Niezależne od rodzaju whisky efekt zawsze będzie ten sam. Czysty i bezpieczny dodatek do paliwa, który będzie można mieszać z normalną benzyną i wlewać do baku bez żadnych uprzednich modyfikacji silnika. Szkoci chcą w ten sposób wykorzystać atuty jednego z swoich największych przemysłów - destylacji whisky.
Badania nad nowym biopaliwem są prowadzone przez profesora Martina Tangneya z Uniwersytetu w Edynburgu. Obecnie dopracowywany jest proces technologiczny produkcji i prowadzone są pierwsze rozmowy z koncernami paliwowymi.
Paliwo przy okazji
Uspokajające dla fanów whisky może być to, że sam trunek nie jest wykorzystywany w procesie.

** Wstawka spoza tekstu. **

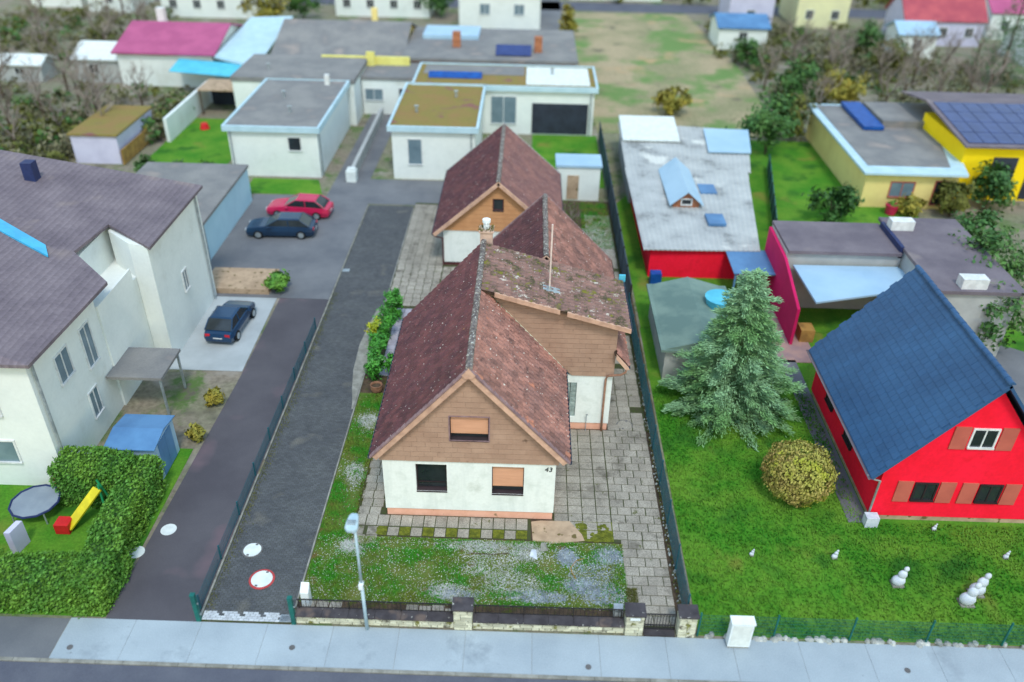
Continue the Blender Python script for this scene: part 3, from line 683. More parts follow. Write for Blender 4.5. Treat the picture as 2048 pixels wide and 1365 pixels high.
bb = MB(); bb.box(-.14, .14, -.03, .03, -.14, .14); bb.add([(-.11, -.031, -.11), (.11, -.031, -.11), (.11, -.031, .11), (-.11, -.031, .11), (0, -.05, 0)], [(0, 1, 4), (1, 2, 4), (2, 3, 4), (3, 0, 4)]); me = mesh_of(bb, 'glass_block', M['glass_block'])
ORG[fr.name] = ORG[H.name]
for i in range(2):
    for j in range(7): piece(me, 'glass_block', fr, Matrix.Translation((GB[0]+.155+i*.31, 32.44, GB[2]+.15+j*.297)))
b = MB(); step = 7.0/20
for i in range(20):
    if i in (0, 10): continue
    x = -1.55+i*.327
    z = 8.06-.277*(x+1.73)
    bb = MB(); j = U(-.01, .01); bb.add([(x, 31.86+j, z-.16), (x+.33, 31.86+j, z-.25), (x+.33, 31.86+j, z-.03), (x, 31.86+j, z+.06), (x, 31.98, z+.06), (x+.33, 31.98, z-.03), (x, 31.98, z-.16), (x+.33, 31.98, z-.25)], [(0, 1, 2, 3), (3, 2, 5, 4), (1, 7, 5, 2), (0, 3, 4, 6), (0, 6, 7, 1)])
    bb.build('verge_tile', M['verge_peach'], H)
b = MB(); b.prism([(4.45, 4.84), (5.05, 4.15), (5.12, 4.02), (4.95, 4.0), (4.45, 4.6)], 'y', 31.88, 31.97); b.build('bargeboard', M['verge_peach'], H)
gutter(H, 5.01, 6.18, 31.9, 36.55, M['gutter_slate']); gutter(H, 5.1, 4.08, 31.95, 36.5, M['gutter_slate'], .06)
b = MB(); b.box(4.8, 5.12, 36.5, 36.62, 6.1, 6.5); b.build('verge_end', M['canopy_cyan'], H)
b = MB(); b.tube([(5.02, 32.0, 4.02), (4.95, 31.98, 3.8), (4.75, 32.02, 3.62), (4.4, 32.14, 3.5), (4.16, 32.2, 3.4), (4.1, 32.23, 3.2), (4.1, 32.23, 1.5), (4.12, 32.23, .02)], .055, 8); b.build('downpipe', M['copper_pipe'], H, smooth=True)
b = MB(); b.tube([(3.33, 32.2, .0), (3.33, 32.2, 1.05), (3.33, 32.12, 1.12), (3.33, 32.05, 1.1)], .018, 6); b.box(3.27, 3.39, 32.1, 32.14, 1.09, 1.13); b.build('garden_tap', M['zinc'], H)
# flashing where roof meets the wing wall
b = MB(); b.slab((XR+.05, 32.2, ZR+.04-.05*KS), (2.12, 32.2, ZR+.04-KS*4.07), (2.12, 32.31, ZR+.1-KS*4.07), (XR+.05, 32.31, ZR+.1-.05*KS), .02); b.build('flashing', M['stone_cream'], H)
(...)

Biopaliwo jest wytwarzane z odpadów powstających podczas produkcji złocistego trunku.
Ponieważ przemysł destylacji whisky jest jednym z największych w Szkocji i ma wartość około pięciu miliardów funtów, to surowca do produkcji biopaliwa na przyszłość będzie dość.
Zdaniem Tangneya to o wiele lepsze rozwiązanie niż specjalne uprawianie roślin na potrzeby produkcji biopaliw, a na pewno bardziej ekologiczne.